El mal existe, y es vulgar. Ahí está, miserabilizando con su presencia y su voz horrísona las ondas, y las pantallas, y los periódicos, ese José Bretón en el que nadie repararía si no hubiera asesinado presuntamente a sus hijos y, de otra manera, a la madre de ellos.
Esta, la infortunada Ruth, no describe al reo ante el Tribunal como un monstruo, sino como un tipo corriente, bien que en su modalidad chunga.
Pero las calles, y las casas, y las familias, están llenas de gente así. Maniático, impaciente, dominador, egoísta, frío, acomplejado, cruel, cobarde, ordinario, inculto, procaz, desconfiado, rencoroso, inseguro... ¿Cuántos hay así? No todos, ciertamente, matan a sus hijos, sino sólo aquellos que suman a su extrema vulgaridad el ingrediente de la psicopatía, ese tósigo de la mente que abole la empatía, el sentimiento, la compasión, pero con el que, al parecer, se puede rular por el mundo y hasta escalar, aunque no es el caso de Bretón, altas cotas sociales. El mal existe, pero es vulgar. Bretón, un ínfimo, vulgar entre los vulgares, no ha podido extender el daño fuera del radio familiar, que no es poco para sus víctimas, pero los hay que, tan torcidos como él, sí pueden, y lo extienden.

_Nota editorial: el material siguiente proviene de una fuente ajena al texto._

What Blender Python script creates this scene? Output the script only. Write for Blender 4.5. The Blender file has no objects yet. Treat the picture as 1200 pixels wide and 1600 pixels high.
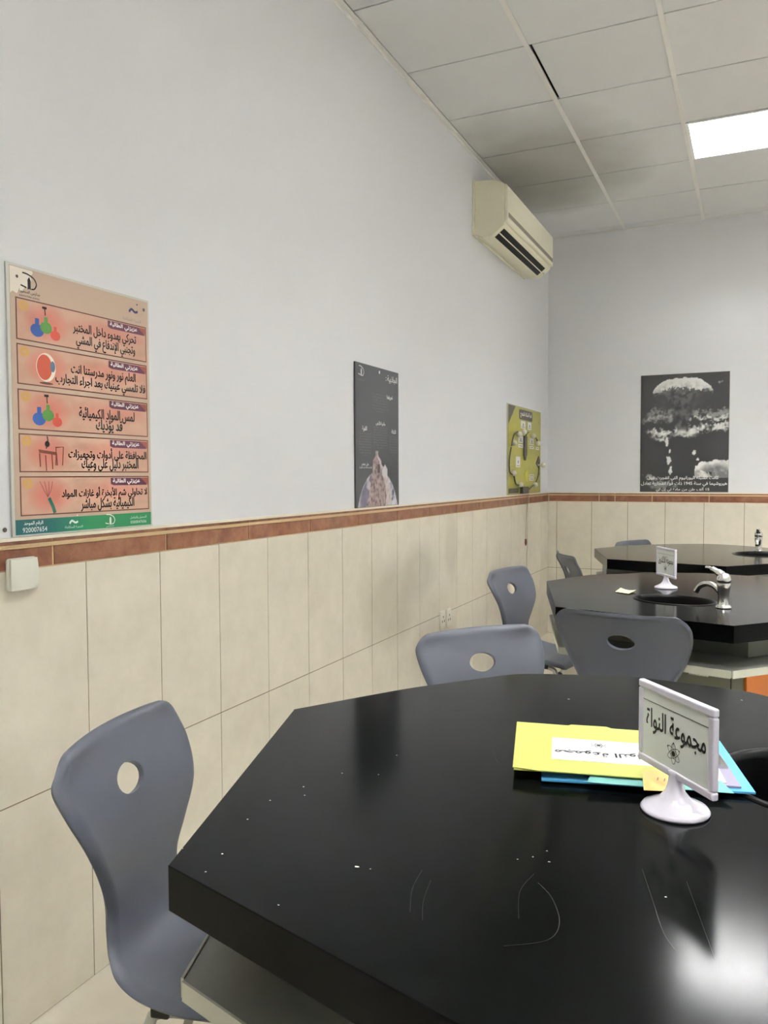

Las secreciones del mal se filtran cada día en la vida ordinaria, y algunas de ellas hasta horrorizan a la CEOE. La cúpula de los empresarios ha desautorizado, por considerarlas hirientes, las declaraciones de ese miembro de ella que atiende al nombre de José de la Cavada y que se ocupa, nada menos que como director de las relaciones laborales.
Según este ciudadano, cuatro días de permiso, los que la ley otorga, son demasiados para los trabajadores a los que se les muere el padre, o la madre, o un hijo, o un hermano, o el marido, o la esposa, y deben enterrarlos y despedirse de ellos. Y lo ilustra diciendo que hoy se va en AVE, no en diligencia, y luego, ante el escándalo y la reprobación de sus pares, se disculpa sumariamente por si lastimó alguna sensibilidad. El mal existe, y es vulgar.